The Wife proclaimed O'Horten "slow" right around the one-hour mark, which can be a sign that she's losing patience with a movie. But she claimed to like it when it was done, so I suppose it wasn't too slow in the end.
And -- let's be honest -- an episodic movie about the first days of retirement of a Norwegian long-haul train engineer isn't likely to be a gripping thrill ride to begin with.
O'Horten has been praised lavishly by film critics, but we all know that what professional critics like best isn't always what audiences like best. (Critics, after all, have to see lots of movies, and so generally start to prefer novelty, while audiences often are looking for the same thing with a new wrapper.) I found it slight, and not entirely living up to all of the praise, but it is an amusing movie -- and the dreariness and depression that we expect from Norwegians never arrives.

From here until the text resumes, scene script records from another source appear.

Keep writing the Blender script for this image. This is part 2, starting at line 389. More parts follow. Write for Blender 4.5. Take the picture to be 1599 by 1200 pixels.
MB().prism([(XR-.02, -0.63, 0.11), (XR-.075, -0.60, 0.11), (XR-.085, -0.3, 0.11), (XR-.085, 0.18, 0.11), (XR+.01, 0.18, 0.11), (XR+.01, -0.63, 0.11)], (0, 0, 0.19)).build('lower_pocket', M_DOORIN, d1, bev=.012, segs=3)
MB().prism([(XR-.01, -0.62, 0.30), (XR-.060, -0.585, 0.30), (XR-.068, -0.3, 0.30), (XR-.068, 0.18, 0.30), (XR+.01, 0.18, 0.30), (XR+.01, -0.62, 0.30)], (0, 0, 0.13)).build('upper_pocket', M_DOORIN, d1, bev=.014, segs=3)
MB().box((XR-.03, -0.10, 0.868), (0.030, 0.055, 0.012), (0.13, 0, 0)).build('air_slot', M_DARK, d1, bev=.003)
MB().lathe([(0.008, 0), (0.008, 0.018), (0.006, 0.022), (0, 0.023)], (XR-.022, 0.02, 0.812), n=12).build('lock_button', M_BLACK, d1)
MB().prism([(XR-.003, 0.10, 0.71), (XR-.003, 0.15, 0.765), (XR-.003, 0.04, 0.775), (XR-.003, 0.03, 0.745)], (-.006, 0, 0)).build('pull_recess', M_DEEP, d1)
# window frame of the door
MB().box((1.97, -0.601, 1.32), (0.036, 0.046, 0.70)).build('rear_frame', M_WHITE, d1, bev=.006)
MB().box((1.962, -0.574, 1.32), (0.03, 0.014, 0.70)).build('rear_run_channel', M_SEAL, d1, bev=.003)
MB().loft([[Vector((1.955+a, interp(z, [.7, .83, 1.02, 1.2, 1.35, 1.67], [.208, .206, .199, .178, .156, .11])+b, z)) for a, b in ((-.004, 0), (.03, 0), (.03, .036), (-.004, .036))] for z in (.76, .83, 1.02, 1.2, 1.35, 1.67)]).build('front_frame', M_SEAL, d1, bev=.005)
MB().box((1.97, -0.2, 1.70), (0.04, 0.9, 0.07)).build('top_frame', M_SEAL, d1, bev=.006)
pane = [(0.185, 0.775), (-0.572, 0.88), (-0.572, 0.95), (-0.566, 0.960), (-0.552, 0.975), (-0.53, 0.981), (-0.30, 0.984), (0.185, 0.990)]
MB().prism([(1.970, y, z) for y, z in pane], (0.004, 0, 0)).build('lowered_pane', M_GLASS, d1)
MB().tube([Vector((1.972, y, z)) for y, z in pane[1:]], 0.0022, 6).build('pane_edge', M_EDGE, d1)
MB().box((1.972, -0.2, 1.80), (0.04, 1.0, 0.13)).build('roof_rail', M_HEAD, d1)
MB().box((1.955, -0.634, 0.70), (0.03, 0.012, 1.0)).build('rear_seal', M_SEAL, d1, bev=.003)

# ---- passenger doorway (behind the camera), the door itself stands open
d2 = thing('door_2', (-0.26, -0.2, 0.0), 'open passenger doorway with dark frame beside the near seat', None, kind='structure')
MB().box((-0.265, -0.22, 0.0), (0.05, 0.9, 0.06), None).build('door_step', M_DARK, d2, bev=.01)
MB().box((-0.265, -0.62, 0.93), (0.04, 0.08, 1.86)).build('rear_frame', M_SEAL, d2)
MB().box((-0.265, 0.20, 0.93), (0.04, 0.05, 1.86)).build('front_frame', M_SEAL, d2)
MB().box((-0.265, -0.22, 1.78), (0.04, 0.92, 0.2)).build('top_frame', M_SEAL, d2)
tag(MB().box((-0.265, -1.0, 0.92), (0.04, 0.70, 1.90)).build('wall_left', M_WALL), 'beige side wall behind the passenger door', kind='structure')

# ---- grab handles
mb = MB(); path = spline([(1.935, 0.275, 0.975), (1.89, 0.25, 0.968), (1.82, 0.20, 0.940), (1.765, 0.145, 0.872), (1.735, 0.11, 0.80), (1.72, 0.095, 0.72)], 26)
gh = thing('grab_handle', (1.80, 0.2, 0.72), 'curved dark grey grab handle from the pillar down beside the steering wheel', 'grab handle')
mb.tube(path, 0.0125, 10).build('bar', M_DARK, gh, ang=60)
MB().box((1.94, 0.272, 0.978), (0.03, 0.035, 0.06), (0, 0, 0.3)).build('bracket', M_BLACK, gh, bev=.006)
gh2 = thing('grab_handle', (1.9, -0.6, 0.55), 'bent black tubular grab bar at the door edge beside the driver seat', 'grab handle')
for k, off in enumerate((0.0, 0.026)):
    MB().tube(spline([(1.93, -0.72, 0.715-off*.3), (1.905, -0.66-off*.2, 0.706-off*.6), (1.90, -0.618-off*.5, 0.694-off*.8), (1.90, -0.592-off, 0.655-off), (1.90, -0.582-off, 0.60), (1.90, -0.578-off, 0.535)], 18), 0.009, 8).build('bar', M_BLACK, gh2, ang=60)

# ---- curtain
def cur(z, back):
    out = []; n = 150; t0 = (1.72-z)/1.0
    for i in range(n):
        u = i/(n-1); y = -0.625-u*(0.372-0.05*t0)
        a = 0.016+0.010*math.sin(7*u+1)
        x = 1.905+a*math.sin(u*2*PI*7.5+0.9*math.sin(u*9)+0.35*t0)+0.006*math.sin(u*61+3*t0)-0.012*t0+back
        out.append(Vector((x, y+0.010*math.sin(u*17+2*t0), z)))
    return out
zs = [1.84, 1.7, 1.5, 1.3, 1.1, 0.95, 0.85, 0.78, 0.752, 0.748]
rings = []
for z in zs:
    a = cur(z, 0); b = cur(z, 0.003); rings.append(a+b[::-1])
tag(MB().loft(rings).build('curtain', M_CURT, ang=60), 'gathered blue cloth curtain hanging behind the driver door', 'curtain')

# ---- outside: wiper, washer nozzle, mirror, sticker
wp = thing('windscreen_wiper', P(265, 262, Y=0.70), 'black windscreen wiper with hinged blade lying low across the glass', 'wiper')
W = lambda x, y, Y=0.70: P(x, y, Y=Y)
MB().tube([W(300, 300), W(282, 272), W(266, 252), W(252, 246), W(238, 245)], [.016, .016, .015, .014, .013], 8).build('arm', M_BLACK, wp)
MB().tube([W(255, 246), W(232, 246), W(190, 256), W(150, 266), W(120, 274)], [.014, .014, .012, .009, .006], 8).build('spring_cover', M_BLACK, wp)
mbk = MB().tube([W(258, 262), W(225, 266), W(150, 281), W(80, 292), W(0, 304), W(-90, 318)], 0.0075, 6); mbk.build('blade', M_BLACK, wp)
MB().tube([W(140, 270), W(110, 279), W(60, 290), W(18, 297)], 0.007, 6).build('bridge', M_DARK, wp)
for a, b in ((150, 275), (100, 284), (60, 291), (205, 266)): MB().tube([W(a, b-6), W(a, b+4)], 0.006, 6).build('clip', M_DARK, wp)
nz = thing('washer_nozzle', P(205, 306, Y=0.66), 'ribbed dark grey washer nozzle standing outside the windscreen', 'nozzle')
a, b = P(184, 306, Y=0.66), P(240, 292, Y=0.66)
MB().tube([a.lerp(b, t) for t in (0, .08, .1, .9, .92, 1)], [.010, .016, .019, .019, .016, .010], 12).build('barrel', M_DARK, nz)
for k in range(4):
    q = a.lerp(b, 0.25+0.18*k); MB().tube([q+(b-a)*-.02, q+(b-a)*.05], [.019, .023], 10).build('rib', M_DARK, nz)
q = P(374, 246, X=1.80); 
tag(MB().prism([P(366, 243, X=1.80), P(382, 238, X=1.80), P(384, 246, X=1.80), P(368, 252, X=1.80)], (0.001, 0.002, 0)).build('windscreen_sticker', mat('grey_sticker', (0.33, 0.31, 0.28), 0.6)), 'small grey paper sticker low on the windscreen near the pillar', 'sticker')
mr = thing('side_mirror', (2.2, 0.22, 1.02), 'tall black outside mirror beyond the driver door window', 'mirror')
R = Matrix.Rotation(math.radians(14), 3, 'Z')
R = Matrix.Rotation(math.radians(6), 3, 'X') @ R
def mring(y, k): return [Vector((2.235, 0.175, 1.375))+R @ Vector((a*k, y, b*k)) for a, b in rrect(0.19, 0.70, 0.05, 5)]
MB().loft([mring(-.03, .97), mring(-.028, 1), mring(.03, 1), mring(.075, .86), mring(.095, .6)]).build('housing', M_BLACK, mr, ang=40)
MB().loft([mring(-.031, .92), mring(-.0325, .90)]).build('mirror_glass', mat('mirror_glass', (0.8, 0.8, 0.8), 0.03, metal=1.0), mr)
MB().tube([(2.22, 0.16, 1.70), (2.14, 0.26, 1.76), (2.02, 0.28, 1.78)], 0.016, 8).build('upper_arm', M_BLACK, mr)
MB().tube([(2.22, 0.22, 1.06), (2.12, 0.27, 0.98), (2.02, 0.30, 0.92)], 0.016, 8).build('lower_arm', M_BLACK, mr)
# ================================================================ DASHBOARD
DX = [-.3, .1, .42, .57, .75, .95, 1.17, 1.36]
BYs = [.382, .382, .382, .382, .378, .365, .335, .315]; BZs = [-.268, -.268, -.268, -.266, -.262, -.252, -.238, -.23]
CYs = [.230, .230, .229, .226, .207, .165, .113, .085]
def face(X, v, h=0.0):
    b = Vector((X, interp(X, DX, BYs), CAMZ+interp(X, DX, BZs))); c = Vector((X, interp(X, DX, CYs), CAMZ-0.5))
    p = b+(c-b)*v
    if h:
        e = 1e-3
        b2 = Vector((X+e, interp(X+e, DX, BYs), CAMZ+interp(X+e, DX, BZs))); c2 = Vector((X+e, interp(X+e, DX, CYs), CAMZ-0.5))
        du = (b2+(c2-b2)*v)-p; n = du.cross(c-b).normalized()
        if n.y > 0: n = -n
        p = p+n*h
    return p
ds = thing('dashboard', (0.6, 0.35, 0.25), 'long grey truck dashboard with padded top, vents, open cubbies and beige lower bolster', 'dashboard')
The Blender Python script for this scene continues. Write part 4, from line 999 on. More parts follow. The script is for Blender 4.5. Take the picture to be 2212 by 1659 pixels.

Odd Horten has been driving trains for his entire life, and he's about to retire as the movie opens. He hasn't done much else in his life; his mother is unresponsive and living in some kind of care, and the closest thing Odd has to a girlfriend is a woman whom he rents a room from overnight in the city to which he drives his trains. Even his co-workers -- who are a pretty dorky lot, I have to admit, identifying train whistles from recordings at Odd's retirement party -- aren't close to Odd.
O'Horten is an episodic movie, but it does build as it goes along -- the episodes aren't completely separated. And things do keep happening to Odd: he finds himself in unusual situations quite a lot in what seems to be only three or four days. Don't go in expecting much of a plot, and you should enjoy it.